Dan ia menempatkan sebagian bani Lewi menjadi orang-orang yang melayani di hadapan tabut TUHAN, untuk mengingat, bersyukur dan memuji TUHAN, Allah Israel.
Ayat 1 Tawarikh 16:4 merupakan bagian dari narasi yang menggambarkan peristiwa penting dalam sejarah Israel, yaitu pemindahan Tabut Perjanjian ke Yerusalem di bawah kepemimpinan Raja Daud. Ayat ini tidak hanya mencatat sebuah tindakan administratif, tetapi juga menyoroti aspek rohani yang fundamental dalam ibadah kepada Tuhan. Penempatan bani Lewi sebagai pelayan di hadapan Tabut memiliki makna mendalam yang relevan bagi umat beriman sepanjang masa.
Dalam struktur keagamaan Israel kuno, suku Lewi memiliki peran khusus yang tidak seperti suku-suku lainnya. Mereka tidak mendapatkan bagian tanah warisan, melainkan didedikasikan untuk melayani Tuhan di dalam Kemah Suci dan kemudian di Bait Suci. Tugas mereka sangat beragam, mulai dari membawa Tabut, menjaga kemah, hingga yang terpenting dalam konteks ayat ini: melayani di hadapan Tabut untuk tujuan-tujuan tertentu.
Ayat ini dengan jelas menyebutkan tiga fungsi utama para pelayan Lewi: mengingat, bersyukur, dan memuji Tuhan. Ketiga elemen ini saling terkait dan membentuk inti dari ibadah yang berkenan di hadapan Tuhan.
Mengingat menyiratkan kesadaran akan perbuatan-perbuatan Tuhan di masa lalu. Ini adalah tindakan mengenang kasih setia-Nya, pertolongan-Nya, dan janji-janji-Nya. Tanpa ingatan akan kebaikan Tuhan, ibadah bisa menjadi rutinitas kosong.

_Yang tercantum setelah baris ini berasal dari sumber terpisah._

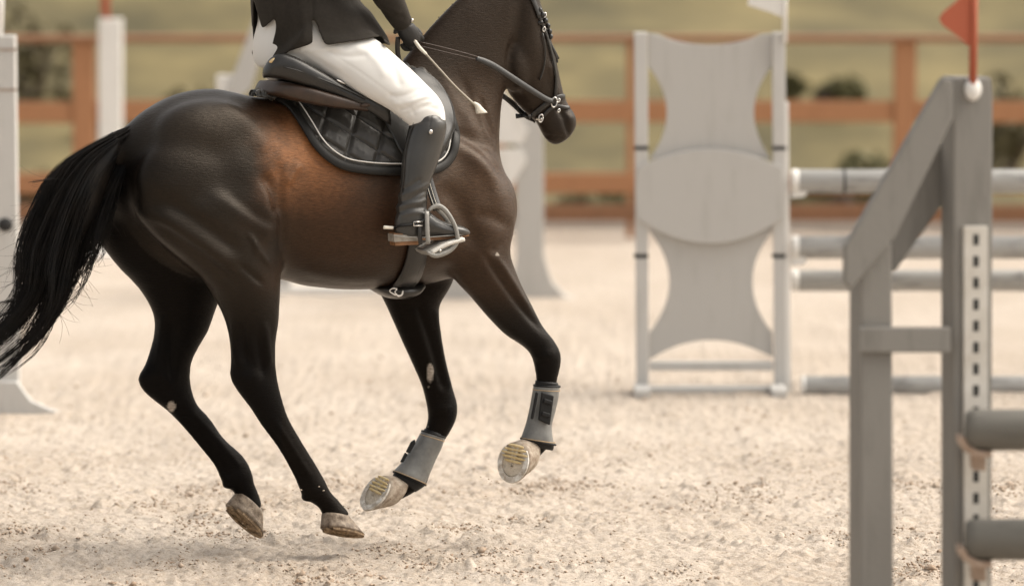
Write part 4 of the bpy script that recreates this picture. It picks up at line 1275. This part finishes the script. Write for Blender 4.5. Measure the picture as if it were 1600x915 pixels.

Bersyukur adalah respons hati terhadap ingatan akan kebaikan Tuhan. Ketika kita mengingat apa yang telah Tuhan lakukan, hati kita akan dipenuhi rasa terima kasih. Syukur bukanlah sekadar ucapan, tetapi sikap hidup yang mengakui bahwa segala sesuatu yang baik datang dari Tuhan.
Memuji adalah ekspresi luapan hati yang bersyukur. Pujian seringkali dilakukan melalui nyanyian, doa, atau bahkan tarian. Ini adalah deklarasi publik tentang kebesaran, kekudusan, dan kemuliaan Tuhan. Pujian menghubungkan kita dengan keilahian dan meneguhkan iman kita.
Meskipun konteks sejarahnya adalah Israel kuno, prinsip-prinsip yang terkandung dalam 1 Tawarikh 16:4 tetap sangat relevan. Di era modern, kita juga dipanggil untuk tidak melupakan perbuatan-perbuatan ajaib Tuhan dalam hidup kita, baik secara pribadi maupun komunal. Seringkali, dalam kesibukan sehari-hari, kita lupa untuk berhenti sejenak dan merenungkan anugerah yang telah diberikan.
Mengembangkan kebiasaan bersyukur setiap hari dapat mengubah perspektif kita. Alih-alih terpaku pada kekurangan, kita akan lebih melihat kelimpahan berkat Tuhan. Dan dari hati yang penuh syukur, pujian akan mengalir dengan alami. Ibadah kita hari ini, baik secara pribadi maupun bersama jemaat, seharusnya mencerminkan ketiga elemen ini. Kita diingatkan untuk selalu mengingat karya penebusan Kristus, bersyukur atas pengorbanan-Nya, dan memuji nama-Nya yang mulia.
Seperti bani Lewi yang ditugaskan secara khusus, kita yang telah menerima keselamatan juga memiliki panggilan untuk menjadi saksi dan pelaku ibadah yang penuh ingatan, syukur, dan pujian kepada Allah Israel, Tuhan kita yang hidup. Ayat ini menjadi pengingat yang berharga tentang esensi sejati dari hubungan kita dengan Tuhan.